Greece should abandon the “catastrophic” euro and return to the drachma, the leader of the country’s new breakaway left wing party has said.
Panagiotis Lafazanis, who served as Energy Minister until he was sacked by Prime Minister Alexis Tsipras, said the Eurozone had “no future” and was leaving Greece “confined within a German financial and social prison.”
He and some fellow radicals broke away from the far-left Syriza party last month to form the even more far-left Popular Unity party. The new bloc strongly opposes any further bailout deal, claiming Syriza betrayed the Greek people by agreeing to new austerity measures.

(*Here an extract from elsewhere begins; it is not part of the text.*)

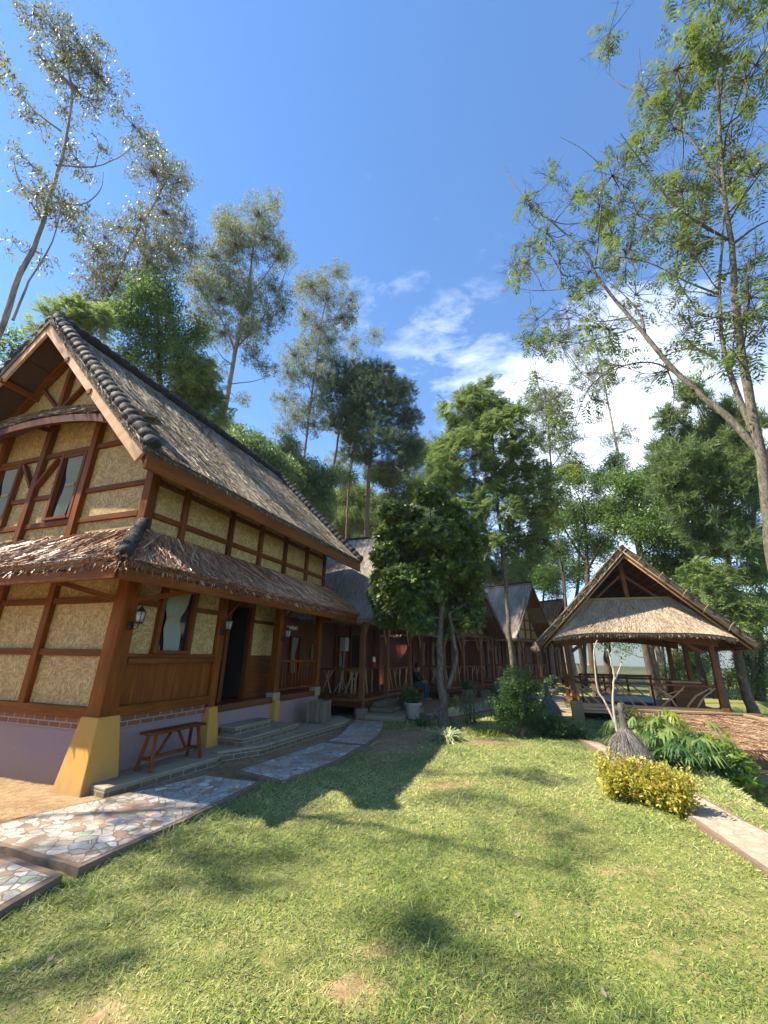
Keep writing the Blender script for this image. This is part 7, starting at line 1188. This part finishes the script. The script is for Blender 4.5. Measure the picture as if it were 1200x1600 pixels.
el = r.uniform(.05, .85, n); az = r.random(n)*2*np.pi; D_ = np.stack([np.cos(az)*np.cos(el), np.sin(az)*np.cos(el), np.sin(el)], -1); ln = r.uniform(.026, .070, n)*(tall+edge)*np.clip(sc, .8, 1.5); wd = r.uniform(.0042, .0078, n)*sc*1.1
P0 = np.stack([x, y, z], -1); nn = unit(np.array([0, 0, 1.])+r.normal(0, .5, (n, 3))); Qd = rhomb(P0, D_, nn, ln, wd, .45); Qd[:, 2, 2] -= ln*.12
dry = np.clip(.30+.42*vnoise(x, y, .9, 21)+.25*(vnoise(x, y, 3.2, 22)-.5)+d*.3-tall*.16-edge*.25, 0, 1); rv = np.clip(dry+r.normal(0, .20, n), 0, 1)
gs = NP(); gs.quads(Qd, rv)
lw = r.random(n) < .0
o = gs.build('grass', 'grass', None); tag(o, 'short coarse lawn grass, pale and patchy in the sun', 'grass', None, 'stuff')
# a few fallen leaves
for i in range(14):
    a, q = random.uniform(-.7, .75), random.uniform(2.2, 9); x_, y_ = q*math.sin(a), q*math.cos(a); u1, v1 = to_uv(x_, y_)
    if v1 < -3 or v1 > 1.2: continue
    m = NP(); dd = rdir(np.random.default_rng(i), 1); dd[:, 2] *= .2; m.quads(rhomb(np.zeros((1, 3)), unit(dd), np.array([[.1, .2, 1.]]), np.array([.06]), np.array([.026])), np.array([.3])); o = m.build('fallen_leaf', 'twig_end', None); o.location = (x_, y_, hgt(x_, y_)+.012); tag(o, 'small dry fallen leaf lying on the lawn grass', 'leaf', 'fallen leaves on the lawn')
print('done')
# ------------------------------------------------------------------ air
mh = bpy.data.materials.new('haze'); mh.use_nodes = True; mh.node_tree.nodes.clear(); MT['haze'] = mh
vo = mh.node_tree.nodes.new('ShaderNodeVolumePrincipled'); vo.inputs['Density'].default_value = .0004; vo.inputs['Color'].default_value = (.86, .92, 1, 1)
ou = mh.node_tree.nodes.new('ShaderNodeOutputMaterial'); mh.node_tree.links.new(vo.outputs[0], ou.inputs['Volume'])
b = MB(); b.box(-5300, 5300, -5300, 5300, -70, 135); o = b.build('haze', 'haze'); o['kind'] = 'stuff'; o['label'] = 'thin pale blue valley haze over everything'; o['category'] = 'haze'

Speaking to The Times, Lafazanis said: “Syriza abandoned its commitments. But we remain at war with austerity and the ultra neo-liberal policies [pushed by Berlin].”
Greece now faces a snap poll on 20 September after Tsipras resigned and called early elections in an attempt to assert his authority over an increasingly rebellious party. Lafazanis’s new party is currently polling around five per cent, potentially giving them enough seats to be kingmakers in what is looking like a very close election.
“These elections will mark the starting of our ultimate aim which is to win over the support of the majority of the Greek people… as the new bailout programme is doomed to fail,” he added.
A series of polls put the governing Syriza party and the conservative opposition New Democracy virtually neck-and-neck, with Syriza well down on the 36 per cent they received in January’s election.
“The people voted ‘no’ to austerity and they did so under extraneous circumstances: with the banks closed, capital controls in force and people queueing outside ATM machines for hours to withdraw money.
“The will of the people was ignored, chucked outside the window, tossed in a dustbin. That doesn’t spell a reality shift; rather consignment to austerity policies bound to destroy and wipe out the country.”
Popular Unity wants to return to Syriza’s original platform of opposing all austerity measures, creating more public sector jobs and bringing industry under state control.
“Nationalisation shouldn’t be seen as a scary concept. Britain did it for some of its banks [in 2008]. All it takes is a political decision. And while the will is there from our part… Greece’s exit from the euro can only happen if the majority back it.”